The task
Each line of the material below should be reproduced exactly.

[Scripts that build scenes]
___

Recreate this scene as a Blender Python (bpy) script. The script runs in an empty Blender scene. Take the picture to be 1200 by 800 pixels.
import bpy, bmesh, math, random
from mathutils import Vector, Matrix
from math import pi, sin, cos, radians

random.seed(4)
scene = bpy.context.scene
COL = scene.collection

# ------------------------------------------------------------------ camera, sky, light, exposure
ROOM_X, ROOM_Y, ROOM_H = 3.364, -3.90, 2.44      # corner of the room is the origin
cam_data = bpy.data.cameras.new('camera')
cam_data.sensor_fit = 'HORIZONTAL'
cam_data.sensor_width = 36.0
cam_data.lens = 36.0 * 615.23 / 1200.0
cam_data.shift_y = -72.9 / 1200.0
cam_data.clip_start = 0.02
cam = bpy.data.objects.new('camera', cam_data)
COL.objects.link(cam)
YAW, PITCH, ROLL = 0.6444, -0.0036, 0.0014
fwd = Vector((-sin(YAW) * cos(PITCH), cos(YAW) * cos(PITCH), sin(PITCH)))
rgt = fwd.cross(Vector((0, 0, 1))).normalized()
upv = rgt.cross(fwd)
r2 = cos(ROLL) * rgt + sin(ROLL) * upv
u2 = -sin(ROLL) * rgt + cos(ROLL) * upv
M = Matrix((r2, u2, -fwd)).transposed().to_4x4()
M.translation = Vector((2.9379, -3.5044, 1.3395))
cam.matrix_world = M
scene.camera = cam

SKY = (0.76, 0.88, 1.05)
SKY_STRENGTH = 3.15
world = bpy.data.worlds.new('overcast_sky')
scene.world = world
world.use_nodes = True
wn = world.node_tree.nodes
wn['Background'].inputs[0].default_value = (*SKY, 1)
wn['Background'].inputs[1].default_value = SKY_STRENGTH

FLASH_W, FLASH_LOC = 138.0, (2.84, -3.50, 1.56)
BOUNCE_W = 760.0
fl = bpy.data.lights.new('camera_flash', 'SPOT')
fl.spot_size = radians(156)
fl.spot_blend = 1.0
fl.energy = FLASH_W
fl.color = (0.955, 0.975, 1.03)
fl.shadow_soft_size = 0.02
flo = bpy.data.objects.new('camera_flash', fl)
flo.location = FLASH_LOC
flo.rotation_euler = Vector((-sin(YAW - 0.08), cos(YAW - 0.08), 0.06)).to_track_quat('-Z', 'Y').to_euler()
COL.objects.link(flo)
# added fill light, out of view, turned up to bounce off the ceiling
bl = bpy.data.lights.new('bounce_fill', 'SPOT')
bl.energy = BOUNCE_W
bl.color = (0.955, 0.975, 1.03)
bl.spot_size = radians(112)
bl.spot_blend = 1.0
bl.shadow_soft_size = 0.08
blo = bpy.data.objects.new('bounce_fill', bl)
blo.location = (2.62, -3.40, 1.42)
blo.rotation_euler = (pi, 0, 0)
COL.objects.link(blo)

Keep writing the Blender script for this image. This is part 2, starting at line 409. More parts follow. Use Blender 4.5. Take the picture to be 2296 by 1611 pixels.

___

Written solution
Recreate this scene as a Blender Python (bpy) script. The script runs in an empty Blender scene. Take the picture to be 1200 by 800 pixels.
import bpy, bmesh, math, random
from mathutils import Vector, Matrix
from math import pi, sin, cos, radians

random.seed(4)
scene = bpy.context.scene
COL = scene.collection

# ------------------------------------------------------------------ camera, sky, light, exposure
ROOM_X, ROOM_Y, ROOM_H = 3.364, -3.90, 2.44      # corner of the room is the origin
cam_data = bpy.data.cameras.new('camera')
cam_data.sensor_fit = 'HORIZONTAL'
cam_data.sensor_width = 36.0
cam_data.lens = 36.0 * 615.23 / 1200.0
cam_data.shift_y = -72.9 / 1200.0
cam_data.clip_start = 0.02
cam = bpy.data.objects.new('camera', cam_data)
COL.objects.link(cam)
YAW, PITCH, ROLL = 0.6444, -0.0036, 0.0014
fwd = Vector((-sin(YAW) * cos(PITCH), cos(YAW) * cos(PITCH), sin(PITCH)))
rgt = fwd.cross(Vector((0, 0, 1))).normalized()
upv = rgt.cross(fwd)
r2 = cos(ROLL) * rgt + sin(ROLL) * upv
u2 = -sin(ROLL) * rgt + cos(ROLL) * upv
M = Matrix((r2, u2, -fwd)).transposed().to_4x4()
M.translation = Vector((2.9379, -3.5044, 1.3395))
cam.matrix_world = M
scene.camera = cam

SKY = (0.76, 0.88, 1.05)
SKY_STRENGTH = 3.15
world = bpy.data.worlds.new('overcast_sky')
scene.world = world
world.use_nodes = True
wn = world.node_tree.nodes
wn['Background'].inputs[0].default_value = (*SKY, 1)
wn['Background'].inputs[1].default_value = SKY_STRENGTH

FLASH_W, FLASH_LOC = 138.0, (2.84, -3.50, 1.56)
BOUNCE_W = 760.0
fl = bpy.data.lights.new('camera_flash', 'SPOT')
fl.spot_size = radians(156)
fl.spot_blend = 1.0
fl.energy = FLASH_W
fl.color = (0.955, 0.975, 1.03)
fl.shadow_soft_size = 0.02
flo = bpy.data.objects.new('camera_flash', fl)
flo.location = FLASH_LOC
flo.rotation_euler = Vector((-sin(YAW - 0.08), cos(YAW - 0.08), 0.06)).to_track_quat('-Z', 'Y').to_euler()
COL.objects.link(flo)
# added fill light, out of view, turned up to bounce off the ceiling
bl = bpy.data.lights.new('bounce_fill', 'SPOT')
bl.energy = BOUNCE_W
bl.color = (0.955, 0.975, 1.03)
bl.spot_size = radians(112)
bl.spot_blend = 1.0
bl.shadow_soft_size = 0.08
blo = bpy.data.objects.new('bounce_fill', bl)
blo.location = (2.62, -3.40, 1.42)
blo.rotation_euler = (pi, 0, 0)
COL.objects.link(blo)

Keep writing the Blender script for this image. This is part 2, starting at line 409. More parts follow. Use Blender 4.5. Take the picture to be 2296 by 1611 pixels.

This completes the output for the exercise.